** Source material **
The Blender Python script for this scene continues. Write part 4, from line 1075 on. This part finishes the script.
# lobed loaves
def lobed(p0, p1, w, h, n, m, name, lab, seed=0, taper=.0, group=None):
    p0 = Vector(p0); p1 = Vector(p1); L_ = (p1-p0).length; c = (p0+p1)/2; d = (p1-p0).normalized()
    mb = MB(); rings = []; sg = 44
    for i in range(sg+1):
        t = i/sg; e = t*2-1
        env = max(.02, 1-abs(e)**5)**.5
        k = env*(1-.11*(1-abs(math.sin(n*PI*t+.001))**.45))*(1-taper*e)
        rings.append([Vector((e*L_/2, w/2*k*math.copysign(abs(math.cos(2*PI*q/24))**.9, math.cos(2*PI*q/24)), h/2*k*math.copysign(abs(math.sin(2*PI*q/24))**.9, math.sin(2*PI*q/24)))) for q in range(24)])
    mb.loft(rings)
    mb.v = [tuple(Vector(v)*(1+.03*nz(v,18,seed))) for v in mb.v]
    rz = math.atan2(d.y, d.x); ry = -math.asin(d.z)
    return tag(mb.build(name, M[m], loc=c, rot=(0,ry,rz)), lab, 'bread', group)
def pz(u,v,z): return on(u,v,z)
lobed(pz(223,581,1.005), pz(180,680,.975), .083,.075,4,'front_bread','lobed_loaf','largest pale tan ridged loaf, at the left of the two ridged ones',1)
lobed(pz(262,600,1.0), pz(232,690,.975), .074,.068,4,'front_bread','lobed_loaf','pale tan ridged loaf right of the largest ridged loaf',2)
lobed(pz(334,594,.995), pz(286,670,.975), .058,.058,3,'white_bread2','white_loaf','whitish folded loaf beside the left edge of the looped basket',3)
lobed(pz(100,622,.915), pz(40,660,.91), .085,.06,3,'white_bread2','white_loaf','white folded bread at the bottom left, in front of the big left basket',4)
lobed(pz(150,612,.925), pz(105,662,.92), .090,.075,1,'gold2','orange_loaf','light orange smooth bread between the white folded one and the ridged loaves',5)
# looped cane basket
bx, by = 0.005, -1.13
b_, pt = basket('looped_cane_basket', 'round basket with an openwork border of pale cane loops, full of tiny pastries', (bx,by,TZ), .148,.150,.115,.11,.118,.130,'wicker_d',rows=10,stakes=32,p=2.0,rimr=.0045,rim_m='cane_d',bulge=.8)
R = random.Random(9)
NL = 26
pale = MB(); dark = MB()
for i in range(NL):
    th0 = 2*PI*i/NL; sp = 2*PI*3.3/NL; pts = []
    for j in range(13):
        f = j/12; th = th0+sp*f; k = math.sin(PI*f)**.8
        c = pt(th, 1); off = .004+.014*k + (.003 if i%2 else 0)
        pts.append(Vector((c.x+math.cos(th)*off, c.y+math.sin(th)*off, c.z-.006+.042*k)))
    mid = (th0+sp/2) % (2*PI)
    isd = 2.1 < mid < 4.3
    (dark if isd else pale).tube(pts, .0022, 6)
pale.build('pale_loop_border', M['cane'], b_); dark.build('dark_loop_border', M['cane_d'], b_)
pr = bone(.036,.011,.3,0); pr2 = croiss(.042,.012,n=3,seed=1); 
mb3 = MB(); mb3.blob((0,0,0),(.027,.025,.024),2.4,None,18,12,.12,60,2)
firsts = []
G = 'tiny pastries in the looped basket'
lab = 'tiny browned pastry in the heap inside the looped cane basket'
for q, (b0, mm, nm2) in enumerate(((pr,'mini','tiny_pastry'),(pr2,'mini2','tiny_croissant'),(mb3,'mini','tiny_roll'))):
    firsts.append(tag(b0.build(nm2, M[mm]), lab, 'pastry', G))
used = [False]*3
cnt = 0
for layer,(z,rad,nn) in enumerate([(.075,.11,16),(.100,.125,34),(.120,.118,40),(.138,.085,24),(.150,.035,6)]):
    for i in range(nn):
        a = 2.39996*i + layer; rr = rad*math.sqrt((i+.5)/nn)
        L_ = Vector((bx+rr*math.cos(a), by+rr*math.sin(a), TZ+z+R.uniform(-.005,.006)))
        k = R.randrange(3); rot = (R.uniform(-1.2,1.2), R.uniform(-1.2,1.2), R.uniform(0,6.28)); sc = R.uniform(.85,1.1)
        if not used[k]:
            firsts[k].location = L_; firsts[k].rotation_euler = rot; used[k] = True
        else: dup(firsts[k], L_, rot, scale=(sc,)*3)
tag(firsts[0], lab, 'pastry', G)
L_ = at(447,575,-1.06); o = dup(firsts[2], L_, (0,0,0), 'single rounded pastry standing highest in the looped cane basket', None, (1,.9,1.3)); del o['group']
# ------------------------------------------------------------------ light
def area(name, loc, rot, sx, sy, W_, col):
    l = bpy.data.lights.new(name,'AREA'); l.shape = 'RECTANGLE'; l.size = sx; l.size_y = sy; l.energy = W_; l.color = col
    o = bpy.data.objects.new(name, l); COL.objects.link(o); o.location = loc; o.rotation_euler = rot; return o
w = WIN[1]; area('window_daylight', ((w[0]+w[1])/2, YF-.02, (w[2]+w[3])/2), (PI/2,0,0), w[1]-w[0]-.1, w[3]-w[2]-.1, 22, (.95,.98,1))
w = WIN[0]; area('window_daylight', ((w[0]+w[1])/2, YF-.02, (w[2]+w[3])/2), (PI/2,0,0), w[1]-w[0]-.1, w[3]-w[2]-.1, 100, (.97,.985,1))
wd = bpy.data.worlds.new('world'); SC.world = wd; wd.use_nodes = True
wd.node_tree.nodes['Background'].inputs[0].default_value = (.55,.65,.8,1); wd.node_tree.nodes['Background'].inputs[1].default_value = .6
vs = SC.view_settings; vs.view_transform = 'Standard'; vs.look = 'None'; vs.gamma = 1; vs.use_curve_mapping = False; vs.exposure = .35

** What you have to do **
All of the material above needs to be copied exactly.

** Final result **
The Blender Python script for this scene continues. Write part 4, from line 1075 on. This part finishes the script.
# lobed loaves
def lobed(p0, p1, w, h, n, m, name, lab, seed=0, taper=.0, group=None):
    p0 = Vector(p0); p1 = Vector(p1); L_ = (p1-p0).length; c = (p0+p1)/2; d = (p1-p0).normalized()
    mb = MB(); rings = []; sg = 44
    for i in range(sg+1):
        t = i/sg; e = t*2-1
        env = max(.02, 1-abs(e)**5)**.5
        k = env*(1-.11*(1-abs(math.sin(n*PI*t+.001))**.45))*(1-taper*e)
        rings.append([Vector((e*L_/2, w/2*k*math.copysign(abs(math.cos(2*PI*q/24))**.9, math.cos(2*PI*q/24)), h/2*k*math.copysign(abs(math.sin(2*PI*q/24))**.9, math.sin(2*PI*q/24)))) for q in range(24)])
    mb.loft(rings)
    mb.v = [tuple(Vector(v)*(1+.03*nz(v,18,seed))) for v in mb.v]
    rz = math.atan2(d.y, d.x); ry = -math.asin(d.z)
    return tag(mb.build(name, M[m], loc=c, rot=(0,ry,rz)), lab, 'bread', group)
def pz(u,v,z): return on(u,v,z)
lobed(pz(223,581,1.005), pz(180,680,.975), .083,.075,4,'front_bread','lobed_loaf','largest pale tan ridged loaf, at the left of the two ridged ones',1)
lobed(pz(262,600,1.0), pz(232,690,.975), .074,.068,4,'front_bread','lobed_loaf','pale tan ridged loaf right of the largest ridged loaf',2)
lobed(pz(334,594,.995), pz(286,670,.975), .058,.058,3,'white_bread2','white_loaf','whitish folded loaf beside the left edge of the looped basket',3)
lobed(pz(100,622,.915), pz(40,660,.91), .085,.06,3,'white_bread2','white_loaf','white folded bread at the bottom left, in front of the big left basket',4)
lobed(pz(150,612,.925), pz(105,662,.92), .090,.075,1,'gold2','orange_loaf','light orange smooth bread between the white folded one and the ridged loaves',5)
# looped cane basket
bx, by = 0.005, -1.13
b_, pt = basket('looped_cane_basket', 'round basket with an openwork border of pale cane loops, full of tiny pastries', (bx,by,TZ), .148,.150,.115,.11,.118,.130,'wicker_d',rows=10,stakes=32,p=2.0,rimr=.0045,rim_m='cane_d',bulge=.8)
R = random.Random(9)
NL = 26
pale = MB(); dark = MB()
for i in range(NL):
    th0 = 2*PI*i/NL; sp = 2*PI*3.3/NL; pts = []
    for j in range(13):
        f = j/12; th = th0+sp*f; k = math.sin(PI*f)**.8
        c = pt(th, 1); off = .004+.014*k + (.003 if i%2 else 0)
        pts.append(Vector((c.x+math.cos(th)*off, c.y+math.sin(th)*off, c.z-.006+.042*k)))
    mid = (th0+sp/2) % (2*PI)
    isd = 2.1 < mid < 4.3
    (dark if isd else pale).tube(pts, .0022, 6)
pale.build('pale_loop_border', M['cane'], b_); dark.build('dark_loop_border', M['cane_d'], b_)
pr = bone(.036,.011,.3,0); pr2 = croiss(.042,.012,n=3,seed=1); 
mb3 = MB(); mb3.blob((0,0,0),(.027,.025,.024),2.4,None,18,12,.12,60,2)
firsts = []
G = 'tiny pastries in the looped basket'
lab = 'tiny browned pastry in the heap inside the looped cane basket'
for q, (b0, mm, nm2) in enumerate(((pr,'mini','tiny_pastry'),(pr2,'mini2','tiny_croissant'),(mb3,'mini','tiny_roll'))):
    firsts.append(tag(b0.build(nm2, M[mm]), lab, 'pastry', G))
used = [False]*3
cnt = 0
for layer,(z,rad,nn) in enumerate([(.075,.11,16),(.100,.125,34),(.120,.118,40),(.138,.085,24),(.150,.035,6)]):
    for i in range(nn):
        a = 2.39996*i + layer; rr = rad*math.sqrt((i+.5)/nn)
        L_ = Vector((bx+rr*math.cos(a), by+rr*math.sin(a), TZ+z+R.uniform(-.005,.006)))
        k = R.randrange(3); rot = (R.uniform(-1.2,1.2), R.uniform(-1.2,1.2), R.uniform(0,6.28)); sc = R.uniform(.85,1.1)
        if not used[k]:
            firsts[k].location = L_; firsts[k].rotation_euler = rot; used[k] = True
        else: dup(firsts[k], L_, rot, scale=(sc,)*3)
tag(firsts[0], lab, 'pastry', G)
L_ = at(447,575,-1.06); o = dup(firsts[2], L_, (0,0,0), 'single rounded pastry standing highest in the looped cane basket', None, (1,.9,1.3)); del o['group']
# ------------------------------------------------------------------ light
def area(name, loc, rot, sx, sy, W_, col):
    l = bpy.data.lights.new(name,'AREA'); l.shape = 'RECTANGLE'; l.size = sx; l.size_y = sy; l.energy = W_; l.color = col
    o = bpy.data.objects.new(name, l); COL.objects.link(o); o.location = loc; o.rotation_euler = rot; return o
w = WIN[1]; area('window_daylight', ((w[0]+w[1])/2, YF-.02, (w[2]+w[3])/2), (PI/2,0,0), w[1]-w[0]-.1, w[3]-w[2]-.1, 22, (.95,.98,1))
w = WIN[0]; area('window_daylight', ((w[0]+w[1])/2, YF-.02, (w[2]+w[3])/2), (PI/2,0,0), w[1]-w[0]-.1, w[3]-w[2]-.1, 100, (.97,.985,1))
wd = bpy.data.worlds.new('world'); SC.world = wd; wd.use_nodes = True
wd.node_tree.nodes['Background'].inputs[0].default_value = (.55,.65,.8,1); wd.node_tree.nodes['Background'].inputs[1].default_value = .6
vs = SC.view_settings; vs.view_transform = 'Standard'; vs.look = 'None'; vs.gamma = 1; vs.use_curve_mapping = False; vs.exposure = .35